Edvard Munch nasce in Norvegia da una famiglia povera e numerosa, e tutta la sua vita è segnata da lutti di familiari e problemi psicologici. A partire dal 1880 inizia a dipingere regolamentate e inizia i suoi studi artistici alla Scuola Reale di Pittura di Oslo. Muore il 23 Gennaio 1944, bella sua piccola proprietà vicino Oslo, lasciando tutti i suoi beni in eredità al comune, che nel 1963 gli dedicherà un museo “Munchmuseet”.
La pittura di Munch non vuole rappresentare persone o paesaggi, ma bensì emozioni e sentimenti. Le figure non sono altro che contenitori di emozioni, involucri. “Io non dipingo ciò che vedo, ma ciò che ho visto”, con questa frase Munch prende le distanze dall’impressionismo e dall’ “en plain air”. Sera nel corso Karl Johann: La prospettiva degli edifici di sinistra, pur essendo volutamente incerta e quasi sbilenca, suggerisce un punto di fuga lontano, Munch interpreta il rito del passeggio, tipico di un certo ambiente borghese, come una processione di spettri dagli occhi sbarrati. Dell'umanità dei personaggi non sono rimasti che gli attributi esteriori: i seri cilindri degli uomini e gli sfiziosi cappellini delle signore. I volti, invece, sono maschere anonime e scheletriche (ricordano le mummie indigene Peruviane), oscure incarnazioni di vite senza passato né individualità. Il senso che se ne ricava è quello di un feroce attacco alla borghesia e alle sue vuote ritualità.

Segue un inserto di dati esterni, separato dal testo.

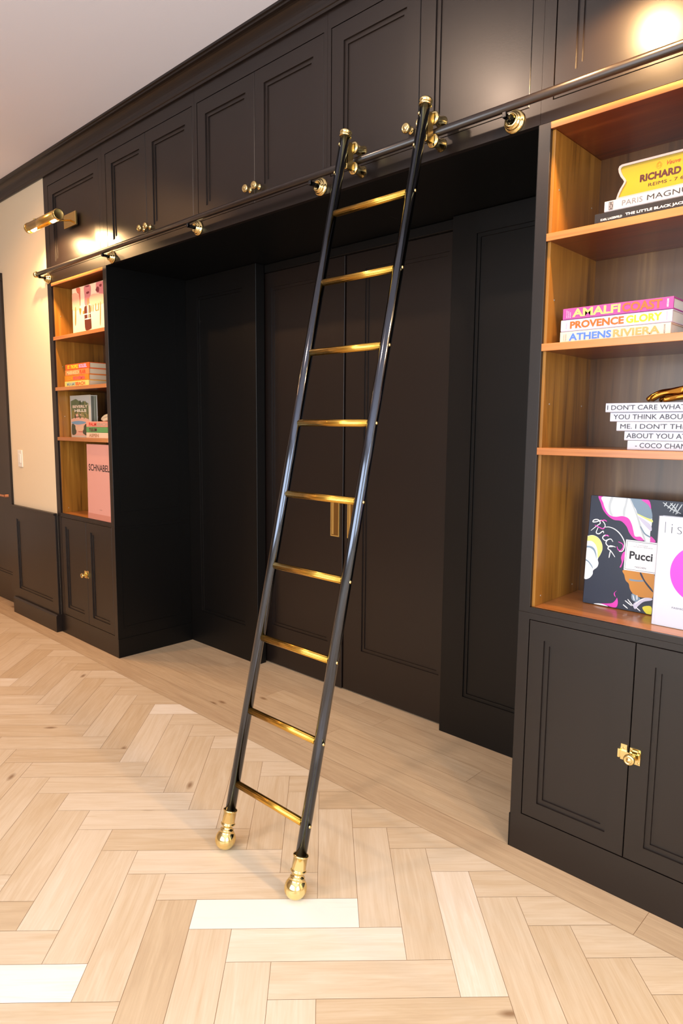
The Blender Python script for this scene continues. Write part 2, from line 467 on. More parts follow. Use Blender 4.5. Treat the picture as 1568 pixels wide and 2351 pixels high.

È sicuramente l’opera più famosa di Munch, dove il suo linguaggio espressivo raggiunge l’apice. Il dipinto fa parte di una grandiosa narrazione ciclica intitolata “Il Fregio della vita” (1893-1918) e composta da numerose tele, a loro volta suddivise in quattro grandi temi con forti risvolti psicologici: La nascita dell'amore, La fioritura e la dissoluzione dell'amore, La paura di vivere, La morte. “Il grido”, naturalmente, appartiene al soggetto della Paura di vivere. La scena è fortemente autobiografica, come descrive in un suo diario. L'uomo in primo piano esprime, nella solitudine della sua individualità, il dramma collettivo dell'umanità intera. ll ponte, la cui prospettiva si perde all'orizzonte, richiama i mille ostacoli che ciascun uomo deve superare nella propria esistenza, mentre gli stessi amici che continuano a camminare tranquillamente, incuranti dello sgomento individuale, rappresentano con cruda disillusione la falsità dei rapporti umani. E l’urto di chi si è perso dentro, di chi non ha nessuno ed è sconfitto dalla vita.